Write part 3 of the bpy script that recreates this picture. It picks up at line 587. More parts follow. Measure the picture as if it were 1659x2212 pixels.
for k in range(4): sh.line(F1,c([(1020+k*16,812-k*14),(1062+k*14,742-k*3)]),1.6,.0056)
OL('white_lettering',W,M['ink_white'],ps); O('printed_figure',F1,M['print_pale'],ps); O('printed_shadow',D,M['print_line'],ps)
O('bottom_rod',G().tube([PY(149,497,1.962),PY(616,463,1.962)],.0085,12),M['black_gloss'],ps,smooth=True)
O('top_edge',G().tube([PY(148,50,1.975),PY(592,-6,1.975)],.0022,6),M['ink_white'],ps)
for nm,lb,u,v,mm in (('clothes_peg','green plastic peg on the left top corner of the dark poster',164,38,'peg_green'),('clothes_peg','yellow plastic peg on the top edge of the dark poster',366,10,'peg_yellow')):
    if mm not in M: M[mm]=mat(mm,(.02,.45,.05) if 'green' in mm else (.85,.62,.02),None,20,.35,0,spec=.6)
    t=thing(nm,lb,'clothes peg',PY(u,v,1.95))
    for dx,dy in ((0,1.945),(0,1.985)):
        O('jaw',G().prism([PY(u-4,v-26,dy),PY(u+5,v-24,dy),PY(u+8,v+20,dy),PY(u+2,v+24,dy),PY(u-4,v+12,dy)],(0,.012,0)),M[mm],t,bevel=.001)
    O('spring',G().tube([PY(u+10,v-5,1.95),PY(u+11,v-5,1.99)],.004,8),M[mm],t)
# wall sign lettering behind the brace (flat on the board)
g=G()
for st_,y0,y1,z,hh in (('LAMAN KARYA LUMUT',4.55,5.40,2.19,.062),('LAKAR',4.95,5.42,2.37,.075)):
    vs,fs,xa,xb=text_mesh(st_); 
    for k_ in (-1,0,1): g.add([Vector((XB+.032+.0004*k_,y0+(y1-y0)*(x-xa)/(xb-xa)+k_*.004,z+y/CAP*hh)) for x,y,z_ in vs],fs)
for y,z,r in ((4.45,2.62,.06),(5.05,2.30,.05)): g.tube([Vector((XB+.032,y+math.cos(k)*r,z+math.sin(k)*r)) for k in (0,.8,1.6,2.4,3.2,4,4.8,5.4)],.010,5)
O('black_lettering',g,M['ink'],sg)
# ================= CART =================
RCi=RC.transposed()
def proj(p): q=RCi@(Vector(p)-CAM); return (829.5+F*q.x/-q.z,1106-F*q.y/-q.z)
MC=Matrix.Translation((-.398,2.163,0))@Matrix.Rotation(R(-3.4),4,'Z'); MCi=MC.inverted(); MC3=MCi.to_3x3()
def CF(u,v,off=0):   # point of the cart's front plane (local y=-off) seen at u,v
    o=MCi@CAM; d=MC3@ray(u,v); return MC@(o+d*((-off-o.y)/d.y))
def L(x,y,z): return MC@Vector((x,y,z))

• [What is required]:
Each line of the material should be duplicated exactly, please.

• [Exercise response]:
Write part 3 of the bpy script that recreates this picture. It picks up at line 587. More parts follow. Measure the picture as if it were 1659x2212 pixels.
for k in range(4): sh.line(F1,c([(1020+k*16,812-k*14),(1062+k*14,742-k*3)]),1.6,.0056)
OL('white_lettering',W,M['ink_white'],ps); O('printed_figure',F1,M['print_pale'],ps); O('printed_shadow',D,M['print_line'],ps)
O('bottom_rod',G().tube([PY(149,497,1.962),PY(616,463,1.962)],.0085,12),M['black_gloss'],ps,smooth=True)
O('top_edge',G().tube([PY(148,50,1.975),PY(592,-6,1.975)],.0022,6),M['ink_white'],ps)
for nm,lb,u,v,mm in (('clothes_peg','green plastic peg on the left top corner of the dark poster',164,38,'peg_green'),('clothes_peg','yellow plastic peg on the top edge of the dark poster',366,10,'peg_yellow')):
    if mm not in M: M[mm]=mat(mm,(.02,.45,.05) if 'green' in mm else (.85,.62,.02),None,20,.35,0,spec=.6)
    t=thing(nm,lb,'clothes peg',PY(u,v,1.95))
    for dx,dy in ((0,1.945),(0,1.985)):
        O('jaw',G().prism([PY(u-4,v-26,dy),PY(u+5,v-24,dy),PY(u+8,v+20,dy),PY(u+2,v+24,dy),PY(u-4,v+12,dy)],(0,.012,0)),M[mm],t,bevel=.001)
    O('spring',G().tube([PY(u+10,v-5,1.95),PY(u+11,v-5,1.99)],.004,8),M[mm],t)
# wall sign lettering behind the brace (flat on the board)
g=G()
for st_,y0,y1,z,hh in (('LAMAN KARYA LUMUT',4.55,5.40,2.19,.062),('LAKAR',4.95,5.42,2.37,.075)):
    vs,fs,xa,xb=text_mesh(st_); 
    for k_ in (-1,0,1): g.add([Vector((XB+.032+.0004*k_,y0+(y1-y0)*(x-xa)/(xb-xa)+k_*.004,z+y/CAP*hh)) for x,y,z_ in vs],fs)
for y,z,r in ((4.45,2.62,.06),(5.05,2.30,.05)): g.tube([Vector((XB+.032,y+math.cos(k)*r,z+math.sin(k)*r)) for k in (0,.8,1.6,2.4,3.2,4,4.8,5.4)],.010,5)
O('black_lettering',g,M['ink'],sg)
# ================= CART =================
RCi=RC.transposed()
def proj(p): q=RCi@(Vector(p)-CAM); return (829.5+F*q.x/-q.z,1106-F*q.y/-q.z)
MC=Matrix.Translation((-.398,2.163,0))@Matrix.Rotation(R(-3.4),4,'Z'); MCi=MC.inverted(); MC3=MCi.to_3x3()
def CF(u,v,off=0):   # point of the cart's front plane (local y=-off) seen at u,v
    o=MCi@CAM; d=MC3@ray(u,v); return MC@(o+d*((-off-o.y)/d.y))
def L(x,y,z): return MC@Vector((x,y,z))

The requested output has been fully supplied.